Can we achieve linear time with groups of 7 in the SELECT algorithm?

[evinda]

Hello! (Wave)

The [m]SELECT[/m] algorithm determines the $i$th smallest element of an input array of $n>1$
distinct elements by executing the following steps.

• 
  1. Divide the $n$ elements of the input array into $\lfloor \frac{n}{5} \rfloor $ groups of $5$ elements each and at most one group made up of the remaining $n \mod 5$ elements.
  2. Find the median of each of the $\lfloor \frac{n}{5} \rfloor $ groups by first insertion-sorting the elements
  of each group (of which there are at most $5$) and then picking the median
  from the sorted list of group elements.
  3. Use SELECT recursively to find the median $x$ of the $\lfloor \frac{n}{5} \rfloor $ medians found in step $2$. (If there are an even number of medians, then by our convention, $x$ is the lower median.)
  4. Partition the input array around the median-of-medians $x$ using the modified
  version of PARTITION. Let $k$ be one more than the number of elements on the
  low side of the partition, so that $x$ is the $k$th smallest element and there are $n-$k
  elements on the high side of the partition.
  5. If $i=k$, then return $x$. Otherwise, use SELECT recursively to find the $i$th
  smallest element on the low side if $i<k$, or the $i-k$ th smallest element on
  the high side if $i>k$.

At the algorithm [m]SELECT[/m], the input elements are divided into groups of $5$.

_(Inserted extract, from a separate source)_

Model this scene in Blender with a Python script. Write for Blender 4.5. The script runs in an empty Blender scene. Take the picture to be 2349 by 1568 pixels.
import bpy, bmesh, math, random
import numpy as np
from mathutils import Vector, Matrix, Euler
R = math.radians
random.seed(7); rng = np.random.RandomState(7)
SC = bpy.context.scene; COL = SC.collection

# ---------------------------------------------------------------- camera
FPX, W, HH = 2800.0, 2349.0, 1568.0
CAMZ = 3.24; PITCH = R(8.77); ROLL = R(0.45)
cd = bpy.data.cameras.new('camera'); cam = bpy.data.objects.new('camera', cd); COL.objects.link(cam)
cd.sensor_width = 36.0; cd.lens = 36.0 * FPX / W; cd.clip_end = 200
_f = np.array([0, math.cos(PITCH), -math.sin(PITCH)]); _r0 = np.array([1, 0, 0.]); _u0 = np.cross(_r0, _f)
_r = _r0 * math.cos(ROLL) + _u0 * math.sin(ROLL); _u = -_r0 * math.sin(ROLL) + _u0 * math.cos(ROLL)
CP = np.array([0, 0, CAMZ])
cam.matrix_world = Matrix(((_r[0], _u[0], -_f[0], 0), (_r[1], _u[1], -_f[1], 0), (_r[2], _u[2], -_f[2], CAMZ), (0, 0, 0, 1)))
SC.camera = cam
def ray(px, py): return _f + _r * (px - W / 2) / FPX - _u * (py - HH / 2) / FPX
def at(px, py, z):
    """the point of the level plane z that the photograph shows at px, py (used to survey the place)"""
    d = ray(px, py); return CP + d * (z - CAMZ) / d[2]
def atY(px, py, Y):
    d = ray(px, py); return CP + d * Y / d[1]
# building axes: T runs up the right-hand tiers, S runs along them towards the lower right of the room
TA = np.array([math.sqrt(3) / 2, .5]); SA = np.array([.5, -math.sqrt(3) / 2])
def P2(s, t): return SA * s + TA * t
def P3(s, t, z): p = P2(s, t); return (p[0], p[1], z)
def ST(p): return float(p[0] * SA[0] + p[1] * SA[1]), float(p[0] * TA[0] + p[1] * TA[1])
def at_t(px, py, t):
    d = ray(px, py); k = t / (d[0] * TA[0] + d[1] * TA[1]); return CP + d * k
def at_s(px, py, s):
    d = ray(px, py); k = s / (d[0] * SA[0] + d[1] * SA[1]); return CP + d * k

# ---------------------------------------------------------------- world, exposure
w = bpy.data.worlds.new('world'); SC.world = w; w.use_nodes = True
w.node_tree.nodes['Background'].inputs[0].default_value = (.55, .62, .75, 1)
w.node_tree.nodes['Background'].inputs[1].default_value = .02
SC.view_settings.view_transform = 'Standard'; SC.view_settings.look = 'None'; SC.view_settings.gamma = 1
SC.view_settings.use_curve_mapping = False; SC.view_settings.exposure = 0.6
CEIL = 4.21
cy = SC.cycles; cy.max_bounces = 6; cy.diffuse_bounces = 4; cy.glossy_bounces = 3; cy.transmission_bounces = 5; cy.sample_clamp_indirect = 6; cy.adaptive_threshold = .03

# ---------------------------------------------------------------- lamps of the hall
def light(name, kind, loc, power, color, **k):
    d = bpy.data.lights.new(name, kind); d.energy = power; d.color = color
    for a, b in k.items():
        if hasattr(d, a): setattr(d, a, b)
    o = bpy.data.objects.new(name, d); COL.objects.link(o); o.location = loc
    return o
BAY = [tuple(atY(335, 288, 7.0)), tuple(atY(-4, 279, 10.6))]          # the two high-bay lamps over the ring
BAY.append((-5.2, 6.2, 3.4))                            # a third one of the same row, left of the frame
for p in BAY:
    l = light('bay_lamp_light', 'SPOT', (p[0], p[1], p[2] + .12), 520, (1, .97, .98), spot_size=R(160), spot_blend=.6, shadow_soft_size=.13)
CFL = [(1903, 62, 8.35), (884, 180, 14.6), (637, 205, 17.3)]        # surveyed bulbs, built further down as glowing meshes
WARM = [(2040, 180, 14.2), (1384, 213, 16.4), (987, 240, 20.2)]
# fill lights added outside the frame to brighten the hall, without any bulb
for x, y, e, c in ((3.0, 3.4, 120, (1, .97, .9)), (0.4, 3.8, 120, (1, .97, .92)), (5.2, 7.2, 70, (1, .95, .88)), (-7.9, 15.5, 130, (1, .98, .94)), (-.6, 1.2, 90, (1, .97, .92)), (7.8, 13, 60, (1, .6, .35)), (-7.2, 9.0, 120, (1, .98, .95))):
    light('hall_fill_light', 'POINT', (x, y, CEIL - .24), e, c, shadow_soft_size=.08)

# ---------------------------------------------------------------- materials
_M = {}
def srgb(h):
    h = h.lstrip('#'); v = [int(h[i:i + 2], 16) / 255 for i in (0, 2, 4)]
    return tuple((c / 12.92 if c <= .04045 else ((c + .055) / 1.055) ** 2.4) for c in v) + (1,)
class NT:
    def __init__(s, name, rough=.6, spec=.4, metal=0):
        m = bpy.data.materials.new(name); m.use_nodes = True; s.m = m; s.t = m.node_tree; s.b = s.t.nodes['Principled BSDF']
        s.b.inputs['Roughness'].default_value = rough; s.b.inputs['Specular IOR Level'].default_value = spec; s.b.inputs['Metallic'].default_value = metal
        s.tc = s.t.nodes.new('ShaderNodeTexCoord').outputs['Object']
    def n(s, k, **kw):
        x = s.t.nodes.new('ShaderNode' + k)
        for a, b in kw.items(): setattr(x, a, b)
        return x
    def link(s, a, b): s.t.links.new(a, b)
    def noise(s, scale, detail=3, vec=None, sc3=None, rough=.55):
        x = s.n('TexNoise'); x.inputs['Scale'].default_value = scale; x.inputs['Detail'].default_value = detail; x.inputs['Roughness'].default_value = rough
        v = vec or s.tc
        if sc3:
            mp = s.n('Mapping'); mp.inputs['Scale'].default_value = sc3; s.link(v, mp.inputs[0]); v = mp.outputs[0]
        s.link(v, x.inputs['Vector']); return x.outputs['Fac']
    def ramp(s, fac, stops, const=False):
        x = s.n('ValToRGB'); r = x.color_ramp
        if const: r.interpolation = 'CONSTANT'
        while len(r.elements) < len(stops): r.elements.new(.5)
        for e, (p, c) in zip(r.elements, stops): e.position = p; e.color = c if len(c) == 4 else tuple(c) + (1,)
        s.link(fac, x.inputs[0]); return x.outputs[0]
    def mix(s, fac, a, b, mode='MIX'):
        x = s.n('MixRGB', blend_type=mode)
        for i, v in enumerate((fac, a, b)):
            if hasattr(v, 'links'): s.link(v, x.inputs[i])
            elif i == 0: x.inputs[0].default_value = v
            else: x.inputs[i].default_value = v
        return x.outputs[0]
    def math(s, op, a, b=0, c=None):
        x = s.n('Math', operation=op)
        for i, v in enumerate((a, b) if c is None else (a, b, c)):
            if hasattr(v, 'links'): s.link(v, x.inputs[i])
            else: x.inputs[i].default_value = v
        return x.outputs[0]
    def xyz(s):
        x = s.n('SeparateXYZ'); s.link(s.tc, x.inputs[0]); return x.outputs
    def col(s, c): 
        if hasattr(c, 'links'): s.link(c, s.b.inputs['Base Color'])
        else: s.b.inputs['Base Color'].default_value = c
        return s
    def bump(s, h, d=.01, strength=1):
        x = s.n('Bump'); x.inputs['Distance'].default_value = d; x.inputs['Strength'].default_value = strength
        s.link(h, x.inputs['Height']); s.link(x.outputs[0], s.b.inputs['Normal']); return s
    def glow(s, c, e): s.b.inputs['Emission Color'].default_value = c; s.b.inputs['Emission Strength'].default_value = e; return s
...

Can the algorithm achieve linear execution time if the elements get divided into groups of $7$?

Show that if groups of $3$ are used , linear execution time cannot be achieved.
How can we deduce if the algorithm can achieve linear execution time if the elements get divided into groups of $7$? (Thinking)

 

[evinda]

We could find a recurrence relation that describes the algorithm, right? (Thinking)

Could you help me to find the time complexity of each of the steps?

 

[alyafey22]

Do you understand the proof when the length is divided by 5 ?

 

[evinda]

I saw that for the second step, the cost should be $c \cdot \lceil \frac{n}{5} \rceil$. How can this be the cost, although we apply Insertion sort? Also how can we find the cost for the step $5$?

 

[alyafey22]

I saw that for the second step, the cost should be $c \cdot \lceil \frac{n}{5} \rceil$. How can this be the cost, although we apply Insertion sort? Also how can we find the cost for the step $5$?

The insertion sort is done on lists with fixed length equal to 5 , right ?